GIVEN INSTRUCTION -
In the entries below, identify every line with the string "pixels" and copy it.

Records from a data source
--
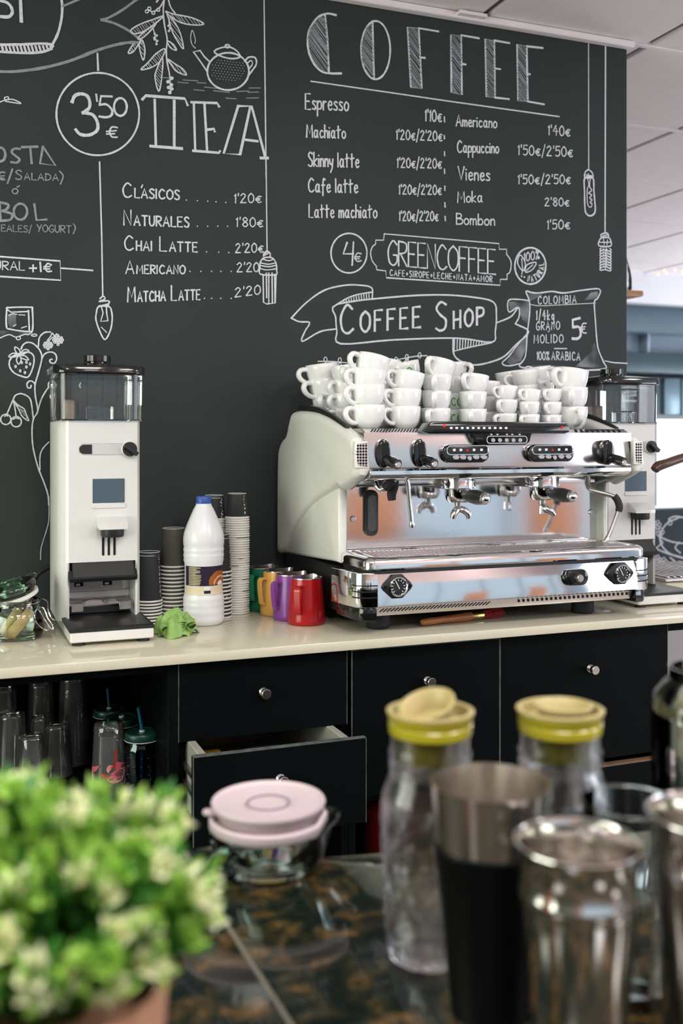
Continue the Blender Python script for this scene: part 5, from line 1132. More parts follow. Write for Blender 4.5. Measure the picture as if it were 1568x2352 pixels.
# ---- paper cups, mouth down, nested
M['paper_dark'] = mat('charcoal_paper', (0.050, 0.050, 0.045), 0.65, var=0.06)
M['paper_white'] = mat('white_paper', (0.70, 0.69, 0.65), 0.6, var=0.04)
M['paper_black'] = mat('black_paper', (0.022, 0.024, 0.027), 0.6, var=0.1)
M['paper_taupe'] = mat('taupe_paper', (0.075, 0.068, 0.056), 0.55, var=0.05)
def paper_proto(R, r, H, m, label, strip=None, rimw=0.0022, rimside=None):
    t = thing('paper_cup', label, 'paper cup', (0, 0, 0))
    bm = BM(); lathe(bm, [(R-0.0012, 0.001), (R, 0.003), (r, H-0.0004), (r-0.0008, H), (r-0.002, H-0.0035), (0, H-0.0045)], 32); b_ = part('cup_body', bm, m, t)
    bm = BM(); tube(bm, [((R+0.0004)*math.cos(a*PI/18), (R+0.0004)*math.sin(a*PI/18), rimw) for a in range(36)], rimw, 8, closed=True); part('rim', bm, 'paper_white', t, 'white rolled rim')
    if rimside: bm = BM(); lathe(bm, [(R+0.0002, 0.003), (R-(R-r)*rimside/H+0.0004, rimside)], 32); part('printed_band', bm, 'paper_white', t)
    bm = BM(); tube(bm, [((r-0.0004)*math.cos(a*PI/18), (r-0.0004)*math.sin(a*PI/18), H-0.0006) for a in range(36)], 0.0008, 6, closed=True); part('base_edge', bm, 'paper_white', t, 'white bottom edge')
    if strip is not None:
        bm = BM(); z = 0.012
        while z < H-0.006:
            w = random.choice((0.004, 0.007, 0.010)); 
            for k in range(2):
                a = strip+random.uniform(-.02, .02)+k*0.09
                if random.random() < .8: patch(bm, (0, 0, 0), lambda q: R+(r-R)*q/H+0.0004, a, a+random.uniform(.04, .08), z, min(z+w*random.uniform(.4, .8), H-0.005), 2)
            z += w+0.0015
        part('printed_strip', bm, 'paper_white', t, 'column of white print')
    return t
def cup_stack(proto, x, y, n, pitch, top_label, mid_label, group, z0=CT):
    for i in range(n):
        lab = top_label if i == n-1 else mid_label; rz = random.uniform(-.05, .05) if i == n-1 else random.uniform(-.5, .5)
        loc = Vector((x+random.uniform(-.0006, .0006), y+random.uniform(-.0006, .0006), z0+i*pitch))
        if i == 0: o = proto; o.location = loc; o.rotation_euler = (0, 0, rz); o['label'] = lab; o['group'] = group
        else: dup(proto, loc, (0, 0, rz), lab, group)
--
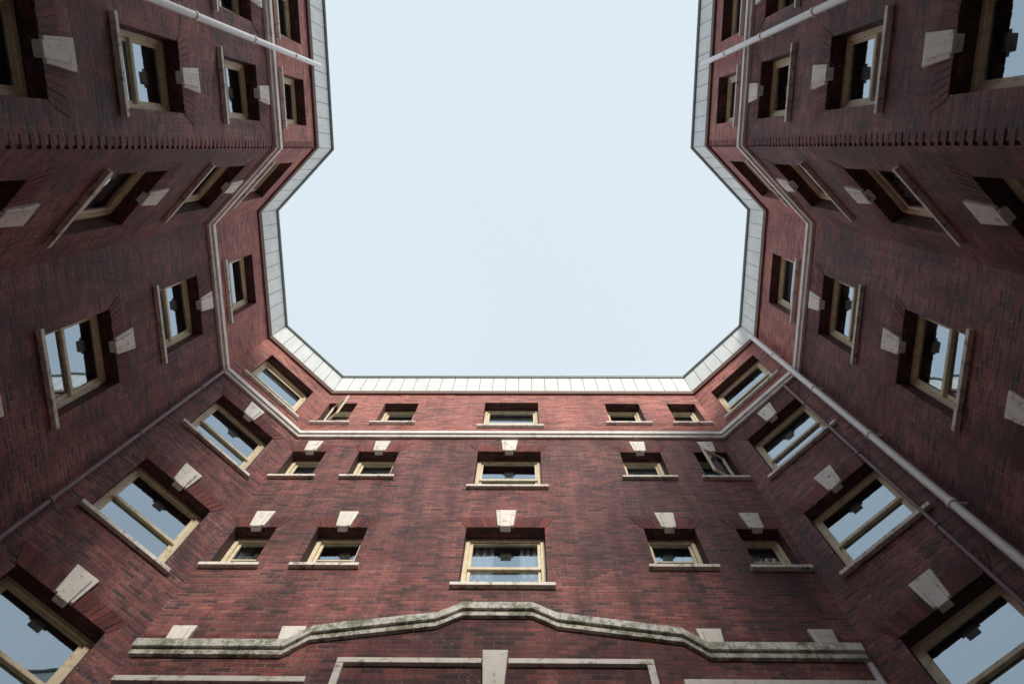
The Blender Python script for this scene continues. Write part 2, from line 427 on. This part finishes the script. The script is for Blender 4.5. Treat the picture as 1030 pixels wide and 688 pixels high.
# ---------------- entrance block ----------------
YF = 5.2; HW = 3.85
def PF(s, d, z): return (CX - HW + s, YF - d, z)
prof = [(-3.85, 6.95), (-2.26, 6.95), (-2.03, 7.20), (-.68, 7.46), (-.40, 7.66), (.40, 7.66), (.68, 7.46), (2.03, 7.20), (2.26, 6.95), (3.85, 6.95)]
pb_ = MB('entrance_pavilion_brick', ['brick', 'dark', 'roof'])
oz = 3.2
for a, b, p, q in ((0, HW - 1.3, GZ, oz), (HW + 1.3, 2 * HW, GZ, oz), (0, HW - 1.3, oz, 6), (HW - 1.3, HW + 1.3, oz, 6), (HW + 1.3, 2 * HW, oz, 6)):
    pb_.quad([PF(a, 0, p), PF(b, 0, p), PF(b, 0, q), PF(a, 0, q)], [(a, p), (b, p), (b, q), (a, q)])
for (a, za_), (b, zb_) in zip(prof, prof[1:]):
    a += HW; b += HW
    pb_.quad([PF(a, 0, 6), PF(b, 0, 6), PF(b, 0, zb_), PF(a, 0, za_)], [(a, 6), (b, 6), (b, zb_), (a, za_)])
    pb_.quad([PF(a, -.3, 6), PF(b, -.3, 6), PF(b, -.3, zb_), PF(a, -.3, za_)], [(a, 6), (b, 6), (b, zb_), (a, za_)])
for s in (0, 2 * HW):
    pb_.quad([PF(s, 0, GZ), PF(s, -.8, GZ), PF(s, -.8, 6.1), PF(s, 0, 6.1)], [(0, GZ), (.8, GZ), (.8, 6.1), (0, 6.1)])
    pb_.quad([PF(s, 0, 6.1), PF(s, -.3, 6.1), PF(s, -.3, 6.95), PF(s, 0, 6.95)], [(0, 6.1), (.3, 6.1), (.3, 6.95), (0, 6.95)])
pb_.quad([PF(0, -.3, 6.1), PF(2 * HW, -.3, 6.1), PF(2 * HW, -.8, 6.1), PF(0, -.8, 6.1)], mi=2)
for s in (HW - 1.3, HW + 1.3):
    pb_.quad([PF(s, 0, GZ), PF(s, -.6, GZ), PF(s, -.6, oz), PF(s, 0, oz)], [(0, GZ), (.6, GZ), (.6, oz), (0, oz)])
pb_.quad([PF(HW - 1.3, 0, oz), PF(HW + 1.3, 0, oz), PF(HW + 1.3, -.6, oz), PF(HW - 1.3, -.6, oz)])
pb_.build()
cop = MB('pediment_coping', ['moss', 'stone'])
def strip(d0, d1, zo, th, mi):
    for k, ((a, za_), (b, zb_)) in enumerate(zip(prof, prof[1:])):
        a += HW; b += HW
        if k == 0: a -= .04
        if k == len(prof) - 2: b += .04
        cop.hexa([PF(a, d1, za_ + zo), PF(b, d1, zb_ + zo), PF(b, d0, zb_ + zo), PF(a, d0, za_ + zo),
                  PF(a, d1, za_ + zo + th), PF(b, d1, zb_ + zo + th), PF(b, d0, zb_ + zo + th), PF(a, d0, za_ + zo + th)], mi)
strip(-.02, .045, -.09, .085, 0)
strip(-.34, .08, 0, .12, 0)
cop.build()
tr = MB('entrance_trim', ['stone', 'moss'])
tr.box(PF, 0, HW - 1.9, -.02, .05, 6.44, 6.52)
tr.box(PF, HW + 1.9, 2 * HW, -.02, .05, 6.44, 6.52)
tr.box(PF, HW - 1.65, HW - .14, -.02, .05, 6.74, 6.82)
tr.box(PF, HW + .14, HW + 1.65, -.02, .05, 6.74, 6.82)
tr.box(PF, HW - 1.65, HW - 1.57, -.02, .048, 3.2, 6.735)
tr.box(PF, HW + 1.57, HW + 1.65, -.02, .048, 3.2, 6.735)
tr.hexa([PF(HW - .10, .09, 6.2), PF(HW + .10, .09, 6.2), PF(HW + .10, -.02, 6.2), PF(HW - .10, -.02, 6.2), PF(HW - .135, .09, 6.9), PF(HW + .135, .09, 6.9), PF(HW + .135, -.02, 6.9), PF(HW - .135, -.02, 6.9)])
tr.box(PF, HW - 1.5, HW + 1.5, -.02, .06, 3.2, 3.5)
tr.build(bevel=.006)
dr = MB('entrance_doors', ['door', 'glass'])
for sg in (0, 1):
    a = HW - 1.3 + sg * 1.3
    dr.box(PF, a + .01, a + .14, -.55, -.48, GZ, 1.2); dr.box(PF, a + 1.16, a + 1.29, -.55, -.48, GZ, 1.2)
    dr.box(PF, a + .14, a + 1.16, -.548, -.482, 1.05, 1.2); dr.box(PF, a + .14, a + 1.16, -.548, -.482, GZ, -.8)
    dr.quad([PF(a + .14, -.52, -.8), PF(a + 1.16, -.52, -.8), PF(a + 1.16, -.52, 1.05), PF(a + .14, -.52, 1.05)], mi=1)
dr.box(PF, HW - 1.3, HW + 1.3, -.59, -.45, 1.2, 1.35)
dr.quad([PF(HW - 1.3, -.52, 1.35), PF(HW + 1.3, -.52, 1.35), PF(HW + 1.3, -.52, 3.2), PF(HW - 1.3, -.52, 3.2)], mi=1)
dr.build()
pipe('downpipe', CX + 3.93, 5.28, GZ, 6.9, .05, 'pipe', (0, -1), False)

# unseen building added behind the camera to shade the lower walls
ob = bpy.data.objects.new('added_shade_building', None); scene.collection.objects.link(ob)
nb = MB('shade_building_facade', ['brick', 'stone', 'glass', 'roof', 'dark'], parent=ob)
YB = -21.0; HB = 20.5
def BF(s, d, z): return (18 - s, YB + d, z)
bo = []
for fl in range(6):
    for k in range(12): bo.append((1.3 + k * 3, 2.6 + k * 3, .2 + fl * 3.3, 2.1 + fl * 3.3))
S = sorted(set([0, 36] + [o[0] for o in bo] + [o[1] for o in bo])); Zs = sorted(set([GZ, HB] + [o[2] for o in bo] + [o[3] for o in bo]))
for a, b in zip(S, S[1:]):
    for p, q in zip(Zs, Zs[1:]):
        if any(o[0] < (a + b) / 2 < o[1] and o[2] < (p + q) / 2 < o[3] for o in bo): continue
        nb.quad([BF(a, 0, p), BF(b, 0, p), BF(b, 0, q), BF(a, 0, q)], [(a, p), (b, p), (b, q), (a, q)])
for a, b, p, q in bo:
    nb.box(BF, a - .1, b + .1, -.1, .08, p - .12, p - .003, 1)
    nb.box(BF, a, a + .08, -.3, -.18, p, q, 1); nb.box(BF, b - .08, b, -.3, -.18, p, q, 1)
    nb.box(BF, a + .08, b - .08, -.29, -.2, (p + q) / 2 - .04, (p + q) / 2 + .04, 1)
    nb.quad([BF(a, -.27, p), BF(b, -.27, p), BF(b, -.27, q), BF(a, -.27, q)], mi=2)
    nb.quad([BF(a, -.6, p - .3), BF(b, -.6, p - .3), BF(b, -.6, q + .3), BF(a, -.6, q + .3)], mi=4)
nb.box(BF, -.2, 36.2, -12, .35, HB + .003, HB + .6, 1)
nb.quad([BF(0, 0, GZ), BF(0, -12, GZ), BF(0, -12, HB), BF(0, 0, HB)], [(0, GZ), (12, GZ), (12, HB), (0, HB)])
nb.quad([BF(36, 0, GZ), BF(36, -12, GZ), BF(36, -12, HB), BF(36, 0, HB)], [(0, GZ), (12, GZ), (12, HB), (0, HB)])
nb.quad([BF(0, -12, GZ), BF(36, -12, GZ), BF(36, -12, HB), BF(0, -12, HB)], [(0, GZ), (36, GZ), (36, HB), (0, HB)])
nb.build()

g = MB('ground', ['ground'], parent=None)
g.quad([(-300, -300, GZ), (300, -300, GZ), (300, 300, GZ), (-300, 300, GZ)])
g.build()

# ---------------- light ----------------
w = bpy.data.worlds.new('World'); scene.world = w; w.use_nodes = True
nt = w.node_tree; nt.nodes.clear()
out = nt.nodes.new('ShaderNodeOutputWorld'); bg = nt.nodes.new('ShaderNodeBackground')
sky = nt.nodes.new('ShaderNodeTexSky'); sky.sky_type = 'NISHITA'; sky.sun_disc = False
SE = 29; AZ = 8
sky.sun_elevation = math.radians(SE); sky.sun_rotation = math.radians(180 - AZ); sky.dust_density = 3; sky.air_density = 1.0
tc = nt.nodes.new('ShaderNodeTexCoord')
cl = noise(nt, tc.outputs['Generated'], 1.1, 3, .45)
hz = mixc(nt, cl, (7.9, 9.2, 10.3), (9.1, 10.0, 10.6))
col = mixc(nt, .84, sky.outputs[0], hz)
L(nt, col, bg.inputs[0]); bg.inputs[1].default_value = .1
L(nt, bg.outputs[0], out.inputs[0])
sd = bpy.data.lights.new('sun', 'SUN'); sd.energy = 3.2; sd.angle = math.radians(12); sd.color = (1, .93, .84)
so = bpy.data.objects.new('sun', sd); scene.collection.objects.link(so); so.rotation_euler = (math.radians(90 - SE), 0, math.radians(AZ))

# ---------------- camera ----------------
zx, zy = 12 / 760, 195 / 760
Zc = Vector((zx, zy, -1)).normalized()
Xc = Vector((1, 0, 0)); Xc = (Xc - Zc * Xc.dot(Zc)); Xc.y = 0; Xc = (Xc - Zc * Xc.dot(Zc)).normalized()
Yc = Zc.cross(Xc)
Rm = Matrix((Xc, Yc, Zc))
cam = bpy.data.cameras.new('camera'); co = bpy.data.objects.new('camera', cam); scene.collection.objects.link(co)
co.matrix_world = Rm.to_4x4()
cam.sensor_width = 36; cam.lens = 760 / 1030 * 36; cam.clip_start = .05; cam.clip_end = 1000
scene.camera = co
--
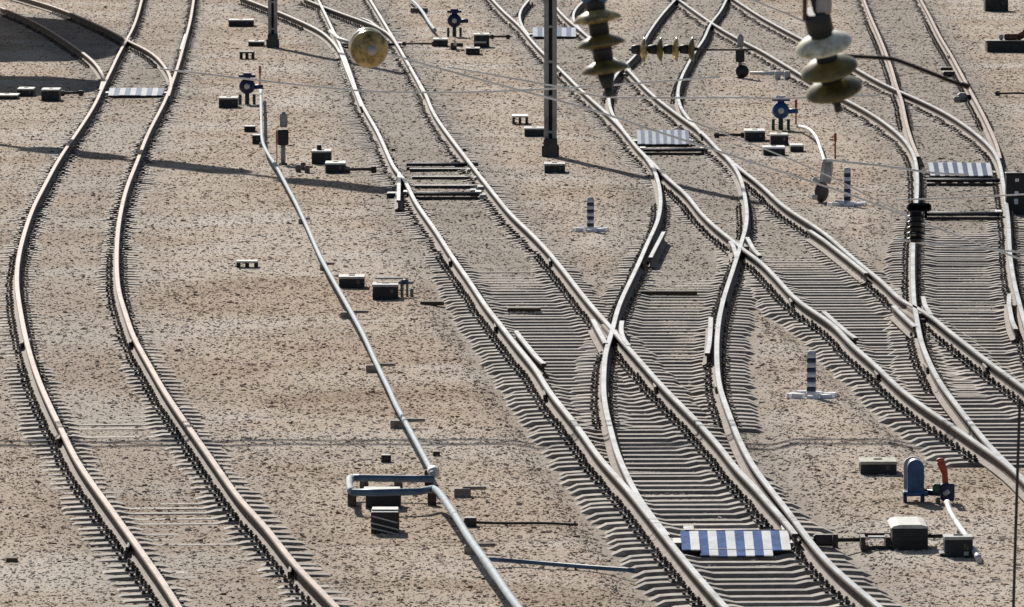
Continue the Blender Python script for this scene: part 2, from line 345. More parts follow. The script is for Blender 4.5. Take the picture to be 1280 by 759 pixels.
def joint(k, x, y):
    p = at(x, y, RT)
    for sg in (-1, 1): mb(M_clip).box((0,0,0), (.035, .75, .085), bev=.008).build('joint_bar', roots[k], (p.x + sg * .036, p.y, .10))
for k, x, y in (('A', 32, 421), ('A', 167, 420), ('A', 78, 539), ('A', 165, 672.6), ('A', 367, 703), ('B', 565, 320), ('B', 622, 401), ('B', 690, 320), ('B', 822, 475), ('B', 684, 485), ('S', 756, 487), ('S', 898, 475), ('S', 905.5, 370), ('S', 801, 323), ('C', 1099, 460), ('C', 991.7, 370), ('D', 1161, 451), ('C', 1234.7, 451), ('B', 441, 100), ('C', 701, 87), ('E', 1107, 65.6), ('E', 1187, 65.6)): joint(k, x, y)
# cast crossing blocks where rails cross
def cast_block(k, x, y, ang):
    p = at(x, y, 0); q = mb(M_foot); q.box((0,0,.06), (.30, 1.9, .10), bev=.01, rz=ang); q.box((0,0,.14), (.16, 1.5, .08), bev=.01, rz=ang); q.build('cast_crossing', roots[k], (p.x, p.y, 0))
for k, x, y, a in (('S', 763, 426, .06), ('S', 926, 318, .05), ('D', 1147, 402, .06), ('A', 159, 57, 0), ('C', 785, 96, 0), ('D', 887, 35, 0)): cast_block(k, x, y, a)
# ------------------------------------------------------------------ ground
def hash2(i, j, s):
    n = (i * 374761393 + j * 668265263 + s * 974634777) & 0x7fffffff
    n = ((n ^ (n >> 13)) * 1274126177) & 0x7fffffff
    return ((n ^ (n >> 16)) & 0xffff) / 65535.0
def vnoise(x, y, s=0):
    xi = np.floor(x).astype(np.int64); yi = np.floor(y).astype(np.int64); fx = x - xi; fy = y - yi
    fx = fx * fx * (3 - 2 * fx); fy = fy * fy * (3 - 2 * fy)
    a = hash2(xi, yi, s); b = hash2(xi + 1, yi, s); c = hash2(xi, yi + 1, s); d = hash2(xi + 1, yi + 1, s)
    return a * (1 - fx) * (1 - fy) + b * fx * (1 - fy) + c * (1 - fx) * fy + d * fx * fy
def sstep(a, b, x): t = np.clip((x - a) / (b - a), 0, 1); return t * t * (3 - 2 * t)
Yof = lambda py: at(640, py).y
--
EXERCISE RESULT -
Continue the Blender Python script for this scene: part 5, from line 1132. More parts follow. Write for Blender 4.5. Measure the picture as if it were 1568x2352 pixels.
The Blender Python script for this scene continues. Write part 2, from line 427 on. This part finishes the script. The script is for Blender 4.5. Treat the picture as 1030 pixels wide and 688 pixels high.
Continue the Blender Python script for this scene: part 2, from line 345. More parts follow. The script is for Blender 4.5. Take the picture to be 1280 by 759 pixels.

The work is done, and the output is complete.